Anne McCaffrey's Sci-Fi And Fantasy Work Stands The Test Of Time Because Of Her Respect For Traditional Masculine And Feminine Roles
Anne McCaffrey’s style of writing shaped a lot of what we see in modern sci-fi and fantasy, with a lot of tropes being misused by lesser writers to make female characters more like men, but looking at the Dragonriders of Pern and her other works from a literary perspective, one can see that McCaffrey maintains her female leads’ femininity in a manner much more akin to classic romance novels than her contemporary counterparts, a large part as to why her books are so beloved by both men and women.

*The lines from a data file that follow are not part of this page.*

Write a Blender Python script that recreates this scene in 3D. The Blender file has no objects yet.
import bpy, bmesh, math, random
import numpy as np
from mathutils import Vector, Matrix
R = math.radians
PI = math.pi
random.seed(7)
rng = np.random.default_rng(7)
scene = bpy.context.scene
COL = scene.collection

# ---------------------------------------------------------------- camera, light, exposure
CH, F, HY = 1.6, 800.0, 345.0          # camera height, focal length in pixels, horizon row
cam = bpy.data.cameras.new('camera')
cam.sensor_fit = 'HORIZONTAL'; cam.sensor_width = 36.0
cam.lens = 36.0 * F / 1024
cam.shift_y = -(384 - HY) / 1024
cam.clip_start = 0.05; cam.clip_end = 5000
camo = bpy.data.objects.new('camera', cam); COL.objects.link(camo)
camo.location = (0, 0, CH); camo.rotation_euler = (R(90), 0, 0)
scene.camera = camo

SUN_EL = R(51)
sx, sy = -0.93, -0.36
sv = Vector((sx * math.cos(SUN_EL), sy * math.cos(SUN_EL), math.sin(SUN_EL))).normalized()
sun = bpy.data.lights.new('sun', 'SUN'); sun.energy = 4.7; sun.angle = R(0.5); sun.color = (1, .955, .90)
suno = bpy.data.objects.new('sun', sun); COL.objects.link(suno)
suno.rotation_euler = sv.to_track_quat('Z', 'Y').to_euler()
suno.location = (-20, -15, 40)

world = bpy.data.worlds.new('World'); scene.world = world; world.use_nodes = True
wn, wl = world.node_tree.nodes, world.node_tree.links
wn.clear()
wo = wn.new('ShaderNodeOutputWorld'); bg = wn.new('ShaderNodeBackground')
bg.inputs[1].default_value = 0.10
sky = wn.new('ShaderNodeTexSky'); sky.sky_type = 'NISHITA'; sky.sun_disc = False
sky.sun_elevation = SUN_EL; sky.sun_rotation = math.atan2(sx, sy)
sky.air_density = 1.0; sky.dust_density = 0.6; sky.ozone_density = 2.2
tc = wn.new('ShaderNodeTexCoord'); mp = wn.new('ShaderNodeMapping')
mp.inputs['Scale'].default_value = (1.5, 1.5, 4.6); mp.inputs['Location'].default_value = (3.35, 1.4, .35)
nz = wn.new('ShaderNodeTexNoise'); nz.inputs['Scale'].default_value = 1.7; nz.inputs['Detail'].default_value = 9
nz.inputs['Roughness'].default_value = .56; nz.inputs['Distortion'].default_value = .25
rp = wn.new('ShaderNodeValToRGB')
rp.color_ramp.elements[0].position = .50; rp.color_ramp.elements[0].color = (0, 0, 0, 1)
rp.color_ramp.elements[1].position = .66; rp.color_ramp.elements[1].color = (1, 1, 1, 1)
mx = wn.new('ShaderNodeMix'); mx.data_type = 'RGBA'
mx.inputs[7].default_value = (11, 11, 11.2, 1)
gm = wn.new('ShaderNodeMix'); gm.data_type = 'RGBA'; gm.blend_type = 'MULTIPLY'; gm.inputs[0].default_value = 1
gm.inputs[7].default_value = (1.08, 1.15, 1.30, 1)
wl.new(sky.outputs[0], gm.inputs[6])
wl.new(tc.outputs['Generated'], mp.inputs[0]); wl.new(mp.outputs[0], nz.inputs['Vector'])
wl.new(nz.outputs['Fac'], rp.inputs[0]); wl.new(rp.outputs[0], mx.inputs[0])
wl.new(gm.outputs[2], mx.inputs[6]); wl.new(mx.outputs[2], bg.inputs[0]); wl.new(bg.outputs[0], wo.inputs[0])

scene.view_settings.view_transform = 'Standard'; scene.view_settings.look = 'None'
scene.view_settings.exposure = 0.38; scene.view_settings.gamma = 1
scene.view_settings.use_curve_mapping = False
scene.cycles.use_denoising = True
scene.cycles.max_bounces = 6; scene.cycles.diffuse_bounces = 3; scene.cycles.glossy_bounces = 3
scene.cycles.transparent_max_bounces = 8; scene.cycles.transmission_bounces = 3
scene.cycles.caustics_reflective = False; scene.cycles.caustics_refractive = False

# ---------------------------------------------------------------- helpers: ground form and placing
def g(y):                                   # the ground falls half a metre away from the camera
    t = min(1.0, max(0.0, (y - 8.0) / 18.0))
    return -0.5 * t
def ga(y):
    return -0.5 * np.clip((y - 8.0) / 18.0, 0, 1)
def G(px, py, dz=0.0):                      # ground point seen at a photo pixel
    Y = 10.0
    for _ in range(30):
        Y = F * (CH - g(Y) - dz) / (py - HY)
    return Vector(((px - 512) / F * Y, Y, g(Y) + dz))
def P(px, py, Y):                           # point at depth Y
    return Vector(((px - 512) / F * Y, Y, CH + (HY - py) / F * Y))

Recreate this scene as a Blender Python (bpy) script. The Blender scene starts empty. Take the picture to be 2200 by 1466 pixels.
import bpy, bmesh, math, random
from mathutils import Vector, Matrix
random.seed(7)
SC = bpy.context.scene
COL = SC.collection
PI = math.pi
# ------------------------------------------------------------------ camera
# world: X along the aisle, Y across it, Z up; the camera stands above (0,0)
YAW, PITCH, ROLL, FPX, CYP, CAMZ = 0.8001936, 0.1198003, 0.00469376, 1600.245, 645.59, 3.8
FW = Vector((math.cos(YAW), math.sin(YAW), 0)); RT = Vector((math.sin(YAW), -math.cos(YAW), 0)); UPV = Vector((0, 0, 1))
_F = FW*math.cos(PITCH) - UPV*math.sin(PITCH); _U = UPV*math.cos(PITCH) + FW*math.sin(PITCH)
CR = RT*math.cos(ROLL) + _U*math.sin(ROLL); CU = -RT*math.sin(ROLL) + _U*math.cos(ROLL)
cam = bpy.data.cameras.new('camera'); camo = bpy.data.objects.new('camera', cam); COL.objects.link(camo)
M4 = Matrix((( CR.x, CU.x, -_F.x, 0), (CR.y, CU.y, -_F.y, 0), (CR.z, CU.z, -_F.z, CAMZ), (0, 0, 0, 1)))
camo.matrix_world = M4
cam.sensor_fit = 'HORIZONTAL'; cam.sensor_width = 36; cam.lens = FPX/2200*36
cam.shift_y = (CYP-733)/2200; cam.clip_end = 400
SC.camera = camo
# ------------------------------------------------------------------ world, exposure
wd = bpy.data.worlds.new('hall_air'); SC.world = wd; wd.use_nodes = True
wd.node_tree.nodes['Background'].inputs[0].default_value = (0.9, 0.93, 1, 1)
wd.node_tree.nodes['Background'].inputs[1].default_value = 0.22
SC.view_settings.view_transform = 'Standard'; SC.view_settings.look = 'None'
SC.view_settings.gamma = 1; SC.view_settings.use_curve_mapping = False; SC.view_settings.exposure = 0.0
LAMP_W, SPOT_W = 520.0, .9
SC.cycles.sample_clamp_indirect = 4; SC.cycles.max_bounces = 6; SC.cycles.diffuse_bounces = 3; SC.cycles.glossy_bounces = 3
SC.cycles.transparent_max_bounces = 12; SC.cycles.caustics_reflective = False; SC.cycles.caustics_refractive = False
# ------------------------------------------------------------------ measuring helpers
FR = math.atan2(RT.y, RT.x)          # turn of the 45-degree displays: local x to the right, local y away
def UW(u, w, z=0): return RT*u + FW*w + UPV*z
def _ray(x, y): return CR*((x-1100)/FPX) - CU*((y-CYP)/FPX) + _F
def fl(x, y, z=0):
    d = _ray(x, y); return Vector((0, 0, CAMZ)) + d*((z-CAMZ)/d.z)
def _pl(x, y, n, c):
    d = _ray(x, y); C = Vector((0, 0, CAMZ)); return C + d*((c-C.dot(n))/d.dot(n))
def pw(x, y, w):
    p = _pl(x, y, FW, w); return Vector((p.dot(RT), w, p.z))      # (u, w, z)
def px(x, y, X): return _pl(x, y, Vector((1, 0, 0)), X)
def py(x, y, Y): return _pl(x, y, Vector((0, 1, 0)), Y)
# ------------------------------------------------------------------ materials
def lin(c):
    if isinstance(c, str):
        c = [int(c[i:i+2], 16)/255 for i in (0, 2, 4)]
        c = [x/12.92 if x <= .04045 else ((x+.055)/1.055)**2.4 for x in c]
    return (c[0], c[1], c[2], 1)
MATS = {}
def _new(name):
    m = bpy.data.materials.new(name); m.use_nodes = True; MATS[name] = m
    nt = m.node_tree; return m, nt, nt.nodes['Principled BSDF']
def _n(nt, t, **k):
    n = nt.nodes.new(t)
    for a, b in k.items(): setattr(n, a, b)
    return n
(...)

If you go into a bookstore in modern times, the fantasy and science fiction section is cluttered with “romantasy” fiction, which often puts women into ridiculously powerful situations with even more ridiculous depictions of “hot men” who exemplify the authors’ most torrid fantasies and daddy issues. A lot of the tropes came from Anne McCaffrey, who pushed sci-fi into the romance realm with her work, but are being done by lesser authors who miss McCaffrey’s winning portion of the books: maintaining the leads’ femininity and her counterpart’s masculinity in the process.
It's easy to analyze her most famous work and break it down into a simple formula. A woman is in distress in a situation; she gets whisked away by a powerful man who nurtures her and gives her a start, and she comes into her own through the love she shares and with her own untapped abilities to give her agency.